Dans la capitale, IU a vraiment tendu la pelle pour se faire enterrer, refusant toute alliance avec Podemos et allant jusqu’à faire voter ses militants contre une éventuelle coopération. Du coup, IU, sans élu, est condamné à fusionner avec Podemos ou à disparaître du paysage politique madrilène.
En plus d’avoir perdu Madrid, Séville et Valence, trois de ses fiefs historiques, le PP perd des majorités un peu partout. C’est le cas en Aragon, où l’eurodéputé Pablo Echenique, rival de Pablo Iglesias, obtient 14 sièges, derrière le PP (22 élus) et le PSOE (18). Il en va de même pour la région de Madrid, où le PP tombe à 46 élus, suivi du PSOE (39 élus), de Podemos (28) et enfin de Ciudadanos (16). Certains diront que la gauche est victorieuse, oubliant ainsi la déroute d’IU. D’autres espèrent que Podemos acceptera la main tendue du PSOE…
Des lendemains incertains
Au lendemain de ces élections, aucun parti, dans aucune ville ou région majeure, n’est en mesure de gouverner seul. Et les alliances qui pouvaient sembler les plus probables – PP/Ciudadanos ou Podemos/IU/PSOE – sont devenus trop fragiles pour livrer un résultat d’ensemble.

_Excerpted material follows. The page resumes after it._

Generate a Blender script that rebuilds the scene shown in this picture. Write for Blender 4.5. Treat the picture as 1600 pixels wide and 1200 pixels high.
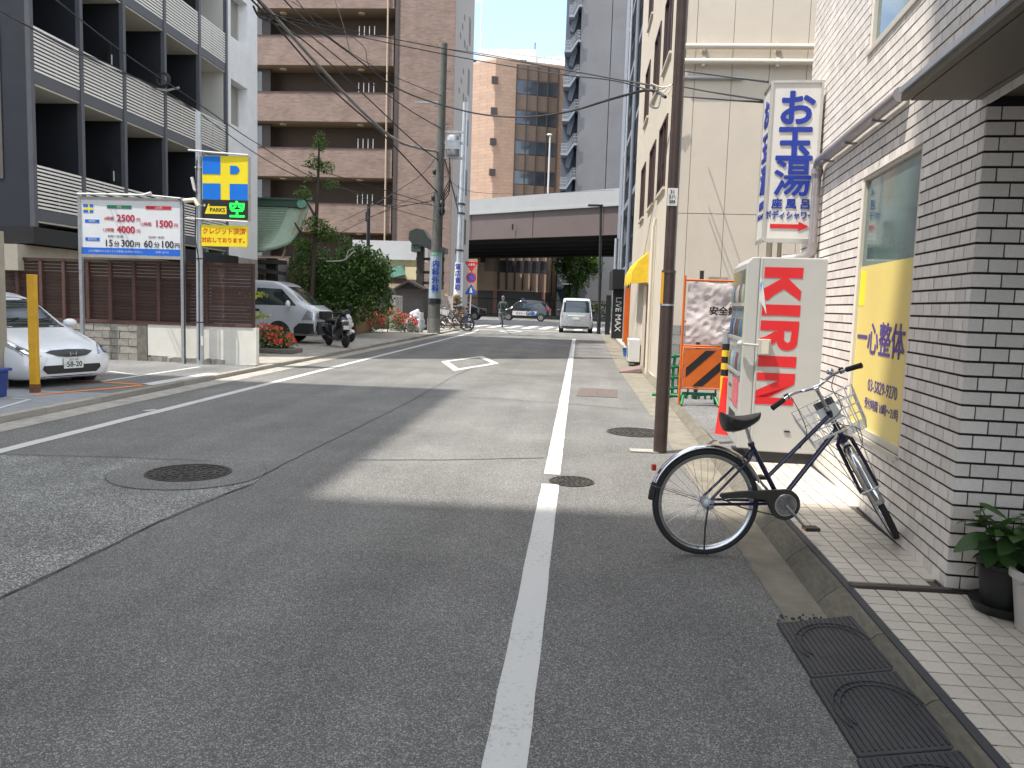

Va-t-on alors se diriger vers ce qui serait le coup de grâce : une alliance entre le PP et le PSOE ? Les deux partis dits historiques pourront-ils renier leurs dernières onces de dignité dans le seul but de conserver le pouvoir ? Car, dans le cas contraire, l’Espagne entière se retrouverait bloquée, incapable de former des majorités et donc incapable de gouverner ses citoyens. On irait alors droit vers le scénario andalou et vers de nouvelles élections ? Le fiasco serait total, pour le « PPSOE ». Et pour Podemos, la promesse du changement serait acquise.